Non-submissive related reading: books featuring quotations by women

August 03, 2014

“I’ll die young, but it’s like kissing God.”


On August 3, 1966, the brilliant, boundary-stretching and, unfortunately, drug-addicted American comedian Lenny Bruce was found dead in the bathroom of his home in Hollywood, California.

A syringe and other drug paraphernalia were on the floor next to him. The cause of death was ruled to be an accidental overdose of morphine.

Bruce was just 40 years old.

It was the sad fulfillment of a famous quote about the peril and pleasure of drug addiction that is widely credited to Bruce:

       “I’ll die young, but it’s like kissing God.”

Many books of quotations simply cite the quote as “attributed.”

Those that give a specific source for the attribution cite the 1970 book Play Power: Exploring the International Underground by Richard Neville.

Neville is himself a legendary 1960s counterculture celebrity.

He initially gained notoriety in Australia as editor of the underground magazine OZ.

In Play Power, Neville used the Bruce quotation at the end of a point he made about the unintended consequences of public hysteria over marijuana.

“When one discovers that cannabis is harmless, exposing society’s lie, heroin by analogy may seem tempting,” Neville wrote. “Moral: Tell the truth about pot and there will be fewer junkies.”

Neville then inserted Bruce’s “kissing God” quote, without giving any source information other than Bruce’s name.

It’s possible that Neville heard Bruce say the line in a conversation.

He mentioned in an interview in DUKE magazine that he’d met Bruce briefly in 1962, when the comedian came to Australia for an ill-fated tour that was shut down after one performance for “obscenity.”

I emailed Neville and asked him if Bruce used the “kissing God” quote when they met.

He emailed back saying he didn’t remember hearing it from Bruce himself.

“I can’t recall the first time I heard it,” Neville told me, “though I do remember the saying being quoted in the London OZ office in the late Sixties.”

I’ve been unable to find the “kissing God” quote in anything written by Lenny Bruce.

Nor could I find any evidence that he said it in any of his stand-up comedy routines.

However, a version of the quip is mentioned in the 1974 biography Ladies and Gentlemen, Lenny Bruce!, written by Albert Harry Goldman and Lawrence Schiller.

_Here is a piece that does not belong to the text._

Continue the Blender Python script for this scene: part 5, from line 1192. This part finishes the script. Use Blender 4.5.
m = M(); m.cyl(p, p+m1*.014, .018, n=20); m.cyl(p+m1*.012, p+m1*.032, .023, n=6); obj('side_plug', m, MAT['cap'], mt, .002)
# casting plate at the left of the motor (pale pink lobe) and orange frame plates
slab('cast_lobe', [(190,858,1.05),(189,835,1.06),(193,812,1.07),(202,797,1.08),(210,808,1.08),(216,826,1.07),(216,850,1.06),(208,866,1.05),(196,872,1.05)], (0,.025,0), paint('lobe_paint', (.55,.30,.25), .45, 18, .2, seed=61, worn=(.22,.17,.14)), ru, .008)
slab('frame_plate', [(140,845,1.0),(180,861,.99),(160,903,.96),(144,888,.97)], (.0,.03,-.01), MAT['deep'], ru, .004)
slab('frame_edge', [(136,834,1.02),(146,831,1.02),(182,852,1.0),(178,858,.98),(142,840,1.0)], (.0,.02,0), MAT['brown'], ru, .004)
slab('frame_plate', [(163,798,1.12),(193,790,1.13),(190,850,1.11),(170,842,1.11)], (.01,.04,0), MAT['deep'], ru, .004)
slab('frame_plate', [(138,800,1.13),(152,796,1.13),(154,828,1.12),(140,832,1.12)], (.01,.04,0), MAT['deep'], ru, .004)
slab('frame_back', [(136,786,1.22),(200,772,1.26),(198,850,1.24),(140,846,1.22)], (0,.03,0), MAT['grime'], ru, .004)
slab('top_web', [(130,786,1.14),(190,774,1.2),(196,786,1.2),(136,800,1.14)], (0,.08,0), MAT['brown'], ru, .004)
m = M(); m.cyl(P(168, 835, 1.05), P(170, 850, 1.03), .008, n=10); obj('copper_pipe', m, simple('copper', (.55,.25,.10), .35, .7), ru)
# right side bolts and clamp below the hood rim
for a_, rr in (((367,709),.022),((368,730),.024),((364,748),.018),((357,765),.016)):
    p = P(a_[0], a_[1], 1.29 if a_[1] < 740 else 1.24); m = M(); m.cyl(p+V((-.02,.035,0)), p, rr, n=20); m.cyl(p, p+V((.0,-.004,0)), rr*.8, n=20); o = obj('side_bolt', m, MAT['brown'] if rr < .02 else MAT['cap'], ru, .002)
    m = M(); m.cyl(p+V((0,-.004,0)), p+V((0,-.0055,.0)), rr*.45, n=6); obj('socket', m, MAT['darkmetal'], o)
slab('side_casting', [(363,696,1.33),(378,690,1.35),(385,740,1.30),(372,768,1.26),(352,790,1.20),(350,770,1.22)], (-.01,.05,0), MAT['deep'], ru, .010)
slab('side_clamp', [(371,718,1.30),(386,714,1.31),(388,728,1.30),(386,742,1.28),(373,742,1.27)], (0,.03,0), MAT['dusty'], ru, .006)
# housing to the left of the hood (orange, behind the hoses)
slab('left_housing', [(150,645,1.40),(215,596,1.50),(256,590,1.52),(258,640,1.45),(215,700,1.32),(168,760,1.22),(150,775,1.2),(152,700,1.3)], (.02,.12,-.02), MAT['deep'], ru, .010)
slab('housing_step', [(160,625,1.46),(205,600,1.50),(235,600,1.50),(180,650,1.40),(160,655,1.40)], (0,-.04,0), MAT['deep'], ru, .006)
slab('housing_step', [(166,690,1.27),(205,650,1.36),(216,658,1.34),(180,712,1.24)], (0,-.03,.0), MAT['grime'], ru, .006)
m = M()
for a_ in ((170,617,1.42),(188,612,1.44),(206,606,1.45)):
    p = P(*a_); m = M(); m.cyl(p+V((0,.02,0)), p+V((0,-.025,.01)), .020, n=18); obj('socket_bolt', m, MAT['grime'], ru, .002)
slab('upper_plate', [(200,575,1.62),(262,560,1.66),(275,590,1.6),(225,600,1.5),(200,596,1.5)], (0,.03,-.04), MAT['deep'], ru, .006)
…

According to an anecdote recorded in that book, Bruce once told his friend, writer Terry Southern:

“You start off with one or two pills, then it’s three or four and pretty soon to get that flash, you gotta have a whole handful. An’ shit! Who wants to shoot without the flash? You understand? It’s like kissing God!”

On August 3, 1966, Lenny Bruce “kissed God” for last time.